SET EXERCISE
Locate the lines where "script" occurs and copy them as they stand.

DATA PROVIDED

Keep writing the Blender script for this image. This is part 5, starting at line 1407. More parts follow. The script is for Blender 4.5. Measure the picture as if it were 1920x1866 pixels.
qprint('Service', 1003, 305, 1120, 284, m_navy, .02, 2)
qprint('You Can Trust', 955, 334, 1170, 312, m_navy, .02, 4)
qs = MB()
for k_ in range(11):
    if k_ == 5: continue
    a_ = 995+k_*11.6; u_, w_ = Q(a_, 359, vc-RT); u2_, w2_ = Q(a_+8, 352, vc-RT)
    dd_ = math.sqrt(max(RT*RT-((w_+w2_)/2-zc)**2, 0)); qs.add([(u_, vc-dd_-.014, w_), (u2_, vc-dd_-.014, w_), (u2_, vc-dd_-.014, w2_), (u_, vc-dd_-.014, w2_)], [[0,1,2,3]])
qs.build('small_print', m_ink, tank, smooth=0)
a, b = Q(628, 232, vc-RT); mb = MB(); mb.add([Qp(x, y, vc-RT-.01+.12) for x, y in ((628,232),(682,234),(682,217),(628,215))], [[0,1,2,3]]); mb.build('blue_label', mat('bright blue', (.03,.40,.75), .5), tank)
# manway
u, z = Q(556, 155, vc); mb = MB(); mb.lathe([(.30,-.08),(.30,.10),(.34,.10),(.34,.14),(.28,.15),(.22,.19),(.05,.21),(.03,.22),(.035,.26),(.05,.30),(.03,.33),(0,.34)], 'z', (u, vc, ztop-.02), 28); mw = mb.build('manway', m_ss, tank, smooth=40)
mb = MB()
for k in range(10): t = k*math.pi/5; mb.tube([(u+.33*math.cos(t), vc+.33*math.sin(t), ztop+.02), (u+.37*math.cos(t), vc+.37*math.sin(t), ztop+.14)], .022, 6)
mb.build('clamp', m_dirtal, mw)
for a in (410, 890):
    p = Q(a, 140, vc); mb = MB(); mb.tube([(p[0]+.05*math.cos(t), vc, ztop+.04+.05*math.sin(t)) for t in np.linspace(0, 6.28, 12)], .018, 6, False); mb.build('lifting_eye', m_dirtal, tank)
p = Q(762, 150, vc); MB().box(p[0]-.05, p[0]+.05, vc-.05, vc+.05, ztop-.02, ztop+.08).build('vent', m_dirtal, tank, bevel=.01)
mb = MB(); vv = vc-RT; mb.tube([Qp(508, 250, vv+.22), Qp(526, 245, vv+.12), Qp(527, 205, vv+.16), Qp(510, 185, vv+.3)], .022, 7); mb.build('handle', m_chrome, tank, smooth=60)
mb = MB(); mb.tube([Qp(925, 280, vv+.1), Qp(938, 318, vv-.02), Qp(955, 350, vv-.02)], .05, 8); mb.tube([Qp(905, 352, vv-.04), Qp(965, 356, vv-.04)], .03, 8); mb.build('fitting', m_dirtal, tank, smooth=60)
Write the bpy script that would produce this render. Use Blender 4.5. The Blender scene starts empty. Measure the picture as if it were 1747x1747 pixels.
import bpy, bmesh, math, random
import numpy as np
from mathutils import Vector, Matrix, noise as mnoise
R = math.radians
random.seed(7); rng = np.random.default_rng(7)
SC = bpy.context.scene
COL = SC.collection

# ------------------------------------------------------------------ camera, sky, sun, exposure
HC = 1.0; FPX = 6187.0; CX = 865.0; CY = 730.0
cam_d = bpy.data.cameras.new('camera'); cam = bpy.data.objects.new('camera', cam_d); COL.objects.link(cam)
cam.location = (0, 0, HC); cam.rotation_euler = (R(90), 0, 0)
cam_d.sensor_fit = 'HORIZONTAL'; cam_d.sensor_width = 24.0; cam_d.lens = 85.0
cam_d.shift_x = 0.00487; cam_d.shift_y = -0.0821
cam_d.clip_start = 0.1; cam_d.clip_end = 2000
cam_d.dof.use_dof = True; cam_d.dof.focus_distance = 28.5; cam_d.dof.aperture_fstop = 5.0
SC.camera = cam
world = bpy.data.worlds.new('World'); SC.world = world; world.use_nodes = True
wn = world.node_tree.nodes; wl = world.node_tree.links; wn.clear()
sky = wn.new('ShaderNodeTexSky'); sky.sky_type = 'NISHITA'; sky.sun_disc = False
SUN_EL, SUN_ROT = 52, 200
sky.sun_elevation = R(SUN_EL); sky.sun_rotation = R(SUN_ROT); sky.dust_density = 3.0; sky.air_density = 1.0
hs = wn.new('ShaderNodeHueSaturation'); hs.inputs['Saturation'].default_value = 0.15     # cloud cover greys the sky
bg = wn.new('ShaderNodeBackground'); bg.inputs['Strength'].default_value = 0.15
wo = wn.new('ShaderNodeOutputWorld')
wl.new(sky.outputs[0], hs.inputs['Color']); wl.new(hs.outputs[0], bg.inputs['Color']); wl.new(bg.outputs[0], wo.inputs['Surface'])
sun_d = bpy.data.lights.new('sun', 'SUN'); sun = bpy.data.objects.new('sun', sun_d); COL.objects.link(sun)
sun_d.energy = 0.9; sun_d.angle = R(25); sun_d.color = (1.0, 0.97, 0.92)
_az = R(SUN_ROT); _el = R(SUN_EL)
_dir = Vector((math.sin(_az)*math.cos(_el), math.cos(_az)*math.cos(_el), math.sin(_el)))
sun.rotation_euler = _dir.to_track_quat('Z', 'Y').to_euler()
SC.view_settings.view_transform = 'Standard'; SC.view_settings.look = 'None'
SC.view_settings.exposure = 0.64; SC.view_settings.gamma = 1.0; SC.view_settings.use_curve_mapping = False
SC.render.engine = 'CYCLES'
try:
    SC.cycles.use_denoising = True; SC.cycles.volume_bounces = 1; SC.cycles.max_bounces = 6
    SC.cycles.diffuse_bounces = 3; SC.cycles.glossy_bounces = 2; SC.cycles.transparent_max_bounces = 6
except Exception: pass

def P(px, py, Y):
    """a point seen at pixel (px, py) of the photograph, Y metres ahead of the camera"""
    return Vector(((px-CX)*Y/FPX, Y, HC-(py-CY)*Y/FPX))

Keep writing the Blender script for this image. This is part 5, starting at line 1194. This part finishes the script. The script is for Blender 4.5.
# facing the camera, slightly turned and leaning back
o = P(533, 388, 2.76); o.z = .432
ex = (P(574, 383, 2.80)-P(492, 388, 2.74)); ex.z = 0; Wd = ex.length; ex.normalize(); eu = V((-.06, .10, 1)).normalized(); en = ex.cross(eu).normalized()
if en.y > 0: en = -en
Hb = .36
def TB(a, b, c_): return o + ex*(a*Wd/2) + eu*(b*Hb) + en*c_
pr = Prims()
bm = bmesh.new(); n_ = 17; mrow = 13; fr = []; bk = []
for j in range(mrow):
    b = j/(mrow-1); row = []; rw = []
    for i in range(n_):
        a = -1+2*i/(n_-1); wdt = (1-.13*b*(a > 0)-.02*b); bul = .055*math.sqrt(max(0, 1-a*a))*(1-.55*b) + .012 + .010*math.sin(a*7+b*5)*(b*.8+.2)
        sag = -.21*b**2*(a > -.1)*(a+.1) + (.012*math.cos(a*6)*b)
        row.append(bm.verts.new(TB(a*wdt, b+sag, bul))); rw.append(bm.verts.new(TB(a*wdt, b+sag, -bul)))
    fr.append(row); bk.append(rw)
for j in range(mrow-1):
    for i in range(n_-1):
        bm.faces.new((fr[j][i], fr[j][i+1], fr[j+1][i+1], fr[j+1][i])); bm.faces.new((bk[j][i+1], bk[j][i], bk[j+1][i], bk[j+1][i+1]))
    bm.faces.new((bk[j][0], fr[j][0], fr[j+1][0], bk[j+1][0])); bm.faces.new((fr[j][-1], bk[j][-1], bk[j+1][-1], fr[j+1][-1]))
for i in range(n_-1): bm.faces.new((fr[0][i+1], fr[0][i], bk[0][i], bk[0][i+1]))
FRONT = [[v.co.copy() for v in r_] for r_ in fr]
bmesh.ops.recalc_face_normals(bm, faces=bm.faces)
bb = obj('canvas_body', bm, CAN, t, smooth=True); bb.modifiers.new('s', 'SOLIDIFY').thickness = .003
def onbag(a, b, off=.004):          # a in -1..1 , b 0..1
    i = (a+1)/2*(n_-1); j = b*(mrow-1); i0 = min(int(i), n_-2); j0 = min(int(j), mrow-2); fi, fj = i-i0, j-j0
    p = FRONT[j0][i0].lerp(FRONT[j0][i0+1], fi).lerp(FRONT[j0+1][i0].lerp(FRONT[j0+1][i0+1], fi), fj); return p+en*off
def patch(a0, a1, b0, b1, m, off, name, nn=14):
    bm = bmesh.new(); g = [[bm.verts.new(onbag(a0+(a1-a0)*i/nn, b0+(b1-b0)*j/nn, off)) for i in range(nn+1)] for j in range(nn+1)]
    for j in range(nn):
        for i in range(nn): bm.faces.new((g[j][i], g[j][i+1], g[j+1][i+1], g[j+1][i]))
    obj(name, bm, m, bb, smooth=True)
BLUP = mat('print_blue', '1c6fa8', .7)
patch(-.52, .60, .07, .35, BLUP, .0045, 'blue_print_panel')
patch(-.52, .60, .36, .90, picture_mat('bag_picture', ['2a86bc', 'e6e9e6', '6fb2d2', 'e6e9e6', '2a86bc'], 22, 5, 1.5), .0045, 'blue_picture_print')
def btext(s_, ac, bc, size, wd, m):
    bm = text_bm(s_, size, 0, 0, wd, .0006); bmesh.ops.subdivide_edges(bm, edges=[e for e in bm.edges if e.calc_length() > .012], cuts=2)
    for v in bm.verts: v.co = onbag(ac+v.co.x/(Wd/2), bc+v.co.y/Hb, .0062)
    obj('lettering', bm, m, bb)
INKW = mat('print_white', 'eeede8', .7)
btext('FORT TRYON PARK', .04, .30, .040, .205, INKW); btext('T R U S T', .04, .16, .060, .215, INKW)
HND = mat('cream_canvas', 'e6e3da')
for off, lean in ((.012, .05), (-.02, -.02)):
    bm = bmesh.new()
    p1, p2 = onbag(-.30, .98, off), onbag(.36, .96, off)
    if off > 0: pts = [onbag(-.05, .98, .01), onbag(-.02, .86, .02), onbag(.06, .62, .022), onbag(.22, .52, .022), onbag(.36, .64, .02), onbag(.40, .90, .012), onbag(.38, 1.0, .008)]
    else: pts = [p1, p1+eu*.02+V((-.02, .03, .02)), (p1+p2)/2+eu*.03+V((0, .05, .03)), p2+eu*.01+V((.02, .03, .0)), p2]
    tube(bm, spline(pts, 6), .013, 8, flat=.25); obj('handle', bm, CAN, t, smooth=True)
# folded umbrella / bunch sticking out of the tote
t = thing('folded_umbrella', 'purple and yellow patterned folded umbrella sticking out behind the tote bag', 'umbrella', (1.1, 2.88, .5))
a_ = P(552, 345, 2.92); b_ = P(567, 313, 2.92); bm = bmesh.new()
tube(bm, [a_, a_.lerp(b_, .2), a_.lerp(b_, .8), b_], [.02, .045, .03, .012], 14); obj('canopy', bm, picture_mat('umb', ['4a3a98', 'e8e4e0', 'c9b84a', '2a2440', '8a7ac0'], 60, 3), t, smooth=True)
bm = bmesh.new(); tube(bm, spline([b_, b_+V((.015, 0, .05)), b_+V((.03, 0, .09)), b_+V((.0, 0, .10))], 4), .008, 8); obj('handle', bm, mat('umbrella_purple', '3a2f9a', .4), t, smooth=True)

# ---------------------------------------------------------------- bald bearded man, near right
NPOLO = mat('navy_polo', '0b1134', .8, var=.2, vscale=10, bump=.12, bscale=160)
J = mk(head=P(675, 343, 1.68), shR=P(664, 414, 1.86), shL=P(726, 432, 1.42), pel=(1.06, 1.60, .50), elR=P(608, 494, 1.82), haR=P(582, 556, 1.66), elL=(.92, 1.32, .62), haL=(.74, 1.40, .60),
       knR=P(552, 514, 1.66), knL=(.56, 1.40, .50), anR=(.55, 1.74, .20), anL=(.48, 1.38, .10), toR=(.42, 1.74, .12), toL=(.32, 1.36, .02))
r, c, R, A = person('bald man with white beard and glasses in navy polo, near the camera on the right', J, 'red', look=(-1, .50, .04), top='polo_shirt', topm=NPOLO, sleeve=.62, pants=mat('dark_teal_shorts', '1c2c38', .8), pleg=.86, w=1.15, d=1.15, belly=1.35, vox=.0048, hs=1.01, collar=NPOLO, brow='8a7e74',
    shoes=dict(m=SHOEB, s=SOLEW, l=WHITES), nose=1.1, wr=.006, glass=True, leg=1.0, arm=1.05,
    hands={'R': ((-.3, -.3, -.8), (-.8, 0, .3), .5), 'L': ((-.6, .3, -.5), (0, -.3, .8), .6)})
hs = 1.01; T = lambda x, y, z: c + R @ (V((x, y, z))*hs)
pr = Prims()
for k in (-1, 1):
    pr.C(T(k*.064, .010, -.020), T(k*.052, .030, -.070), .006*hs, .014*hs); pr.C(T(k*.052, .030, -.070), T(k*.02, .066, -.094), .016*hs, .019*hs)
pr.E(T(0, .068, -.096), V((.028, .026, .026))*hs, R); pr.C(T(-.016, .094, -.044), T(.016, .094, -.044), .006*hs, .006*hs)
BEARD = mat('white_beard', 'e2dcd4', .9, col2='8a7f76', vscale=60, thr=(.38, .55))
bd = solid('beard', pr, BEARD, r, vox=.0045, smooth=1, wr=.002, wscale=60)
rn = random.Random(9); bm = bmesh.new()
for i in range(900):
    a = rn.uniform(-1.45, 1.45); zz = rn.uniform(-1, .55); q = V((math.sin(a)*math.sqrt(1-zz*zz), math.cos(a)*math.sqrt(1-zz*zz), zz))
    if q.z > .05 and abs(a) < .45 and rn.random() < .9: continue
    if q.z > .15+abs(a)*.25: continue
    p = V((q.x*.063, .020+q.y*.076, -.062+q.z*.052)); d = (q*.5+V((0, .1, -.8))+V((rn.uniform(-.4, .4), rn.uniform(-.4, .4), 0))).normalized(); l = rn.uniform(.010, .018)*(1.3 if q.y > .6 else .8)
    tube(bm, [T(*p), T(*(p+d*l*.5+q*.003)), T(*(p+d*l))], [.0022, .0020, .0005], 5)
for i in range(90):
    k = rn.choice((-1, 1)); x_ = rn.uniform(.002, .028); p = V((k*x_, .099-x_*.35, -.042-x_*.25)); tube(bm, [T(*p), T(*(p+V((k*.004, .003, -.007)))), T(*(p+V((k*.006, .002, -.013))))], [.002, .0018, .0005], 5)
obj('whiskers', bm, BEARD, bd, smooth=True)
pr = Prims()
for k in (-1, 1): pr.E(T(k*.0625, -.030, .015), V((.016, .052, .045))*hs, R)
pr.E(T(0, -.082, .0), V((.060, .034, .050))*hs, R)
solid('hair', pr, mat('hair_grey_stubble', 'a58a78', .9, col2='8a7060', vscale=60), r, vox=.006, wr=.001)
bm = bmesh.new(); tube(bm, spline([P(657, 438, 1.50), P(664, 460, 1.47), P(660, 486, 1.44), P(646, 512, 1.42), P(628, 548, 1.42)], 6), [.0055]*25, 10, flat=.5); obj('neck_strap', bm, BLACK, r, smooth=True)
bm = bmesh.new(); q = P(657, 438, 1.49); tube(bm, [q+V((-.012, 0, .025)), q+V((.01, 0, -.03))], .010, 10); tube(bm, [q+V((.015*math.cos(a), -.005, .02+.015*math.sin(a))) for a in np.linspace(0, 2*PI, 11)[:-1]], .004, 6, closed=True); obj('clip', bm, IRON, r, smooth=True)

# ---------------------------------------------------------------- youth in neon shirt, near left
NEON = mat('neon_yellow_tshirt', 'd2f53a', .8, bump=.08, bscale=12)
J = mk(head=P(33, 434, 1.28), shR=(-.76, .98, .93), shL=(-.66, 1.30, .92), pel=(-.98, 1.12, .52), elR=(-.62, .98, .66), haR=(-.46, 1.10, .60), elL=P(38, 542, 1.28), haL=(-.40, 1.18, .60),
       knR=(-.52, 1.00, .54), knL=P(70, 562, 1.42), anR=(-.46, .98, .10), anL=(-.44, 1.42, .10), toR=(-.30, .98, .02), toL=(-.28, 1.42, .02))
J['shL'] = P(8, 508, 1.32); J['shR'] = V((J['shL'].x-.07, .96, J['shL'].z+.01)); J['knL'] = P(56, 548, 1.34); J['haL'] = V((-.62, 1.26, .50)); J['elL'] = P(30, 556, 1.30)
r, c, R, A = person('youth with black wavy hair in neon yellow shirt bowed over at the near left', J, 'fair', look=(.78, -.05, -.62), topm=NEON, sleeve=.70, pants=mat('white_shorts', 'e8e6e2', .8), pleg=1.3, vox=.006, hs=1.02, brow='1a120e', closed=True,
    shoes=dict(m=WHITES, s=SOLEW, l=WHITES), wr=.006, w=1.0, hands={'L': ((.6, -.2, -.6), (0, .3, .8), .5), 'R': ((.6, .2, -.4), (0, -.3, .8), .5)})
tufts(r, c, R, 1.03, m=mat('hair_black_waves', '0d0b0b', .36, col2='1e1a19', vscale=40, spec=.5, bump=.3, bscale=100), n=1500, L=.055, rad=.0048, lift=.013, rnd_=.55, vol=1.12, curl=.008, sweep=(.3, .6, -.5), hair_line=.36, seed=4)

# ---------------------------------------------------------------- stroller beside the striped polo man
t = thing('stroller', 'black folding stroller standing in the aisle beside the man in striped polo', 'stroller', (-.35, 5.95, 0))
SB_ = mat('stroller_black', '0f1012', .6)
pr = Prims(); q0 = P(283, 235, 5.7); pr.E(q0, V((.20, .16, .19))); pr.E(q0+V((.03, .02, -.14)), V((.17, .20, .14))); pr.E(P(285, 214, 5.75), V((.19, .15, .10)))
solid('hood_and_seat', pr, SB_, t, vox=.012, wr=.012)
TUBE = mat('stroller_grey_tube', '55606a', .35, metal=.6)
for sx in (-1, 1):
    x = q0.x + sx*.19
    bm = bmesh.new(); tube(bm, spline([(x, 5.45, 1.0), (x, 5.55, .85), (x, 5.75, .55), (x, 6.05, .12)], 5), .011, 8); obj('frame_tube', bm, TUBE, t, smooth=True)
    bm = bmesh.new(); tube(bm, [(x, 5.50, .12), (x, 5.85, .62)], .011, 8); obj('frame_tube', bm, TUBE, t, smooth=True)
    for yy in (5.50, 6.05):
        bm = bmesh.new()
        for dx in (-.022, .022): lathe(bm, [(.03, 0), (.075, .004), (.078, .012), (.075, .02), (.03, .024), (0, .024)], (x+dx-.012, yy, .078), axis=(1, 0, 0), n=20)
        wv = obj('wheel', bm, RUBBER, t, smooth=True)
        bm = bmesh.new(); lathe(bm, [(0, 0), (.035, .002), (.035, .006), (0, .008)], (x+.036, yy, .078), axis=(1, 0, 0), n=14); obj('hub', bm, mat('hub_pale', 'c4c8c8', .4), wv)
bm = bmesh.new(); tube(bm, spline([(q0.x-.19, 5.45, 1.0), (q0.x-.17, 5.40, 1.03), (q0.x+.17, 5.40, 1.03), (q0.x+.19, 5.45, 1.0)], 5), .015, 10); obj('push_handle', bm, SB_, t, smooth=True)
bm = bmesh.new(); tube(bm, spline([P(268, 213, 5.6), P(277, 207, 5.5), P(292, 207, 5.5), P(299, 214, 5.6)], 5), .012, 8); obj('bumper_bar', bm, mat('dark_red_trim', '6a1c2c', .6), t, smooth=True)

SOLUTION TO THE EXERCISE
Keep writing the Blender script for this image. This is part 5, starting at line 1407. More parts follow. The script is for Blender 4.5. Measure the picture as if it were 1920x1866 pixels.
Write the bpy script that would produce this render. Use Blender 4.5. The Blender scene starts empty. Measure the picture as if it were 1747x1747 pixels.
Keep writing the Blender script for this image. This is part 5, starting at line 1194. This part finishes the script. The script is for Blender 4.5.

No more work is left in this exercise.